By Greg Marsden,
This originally appeared on Fleet News
What do people want from their transport system? Sustainable Mobility Week and the forthcoming Integrated National Transport Strategy are both opportunities to further flesh out what can feel like an age-old debate.
It is possible to point to places in the middle of big cities where there is a range of options which enable the kind of go-anywhere and multi-modal visions which seem to fit the bill.
Examples of smaller towns (think Netherlands) and more rural villages (think Switzerland) exist too. But for the vast majority of people in the UK this is not their reality. Why is it so difficult to deliver change here in the UK?
One of the key issues we face is competition for space. The growth of the private car and the layout of many of our towns and cities mean that it is often a question of which mode gets the high quality space.
While there are some great schemes which improve non-car based options this is often piecemeal. It is also happening at the same time that new car dependent developments are being built elsewhere which promote the growth in cars and make the equation for change even more difficult.
When we ask people what they want in terms of this transport corridor design or the other then this can polarise the debate. Do you live there or move through there? Are people for or against an idea, a colour of tarmac or a specific junction rearrangement? Are those the terms on which we need to have the discussion?
A different starting point
I am currently leading an exciting project with a team from the University of Leeds, Lancaster University and the Royal College of Art called INFUZE. INFUZE stands for Inspiring Futures for Zero Carbon Mobility.
It takes as a start point that the futures we build will be designed collaboratively between citizens, transport providers and government. This began with a series of engagement exercises to understand what people want their transport systems to enable. What does good look and feel like to people?
We heard very strongly that people want to feel safe, for the system to enable them to be independent. They want better places, more tranquil, more space for nature. They want their transport system to promote social interaction and social value.
Transport services should be designed to facilitate these wider goals, not for their own sake or because of their own specific business model logic. This provides an exciting set of design goals which can be used to begin to imagine and design what might work.
Equally important is being honest about what business as usual might result in. The national car ownership model is still projecting increases in car ownership and use across the UK. How do people feel about another 20% of cars in their streets, town centres and rural parks? The answer we heard was a range of negative emotions such as fear and sadness, despite the recognised value and necessity of the car for fulfilling a range of activities.
Turning visions into reality
In INFUZE we are developing visions and the necessary data insights and modelling tools to help explore whether the visioning exercises can create options that really do enable the wider goals we have heard.
We are also going to put the visions into practice in a range of experiments, starting this autumn. Our role is to provide expert knowledge as part of, rather than to define, the design process.

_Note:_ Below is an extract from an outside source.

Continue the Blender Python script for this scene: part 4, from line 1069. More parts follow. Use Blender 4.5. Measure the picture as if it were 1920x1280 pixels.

Rather than a binary public vs private mobility or car vs public transport futures, we are hearing about new system ideas, inclusive designs and pro-social models. A reflection from our first year of work is that sustainable transport week should be at least as much about the practice of building more sustainable futures as it is about the options that might inhabit those futures.
The appetite to imagine something better has been massively energising. Perhaps imagination is the fuel of the future that we don’t talk enough about.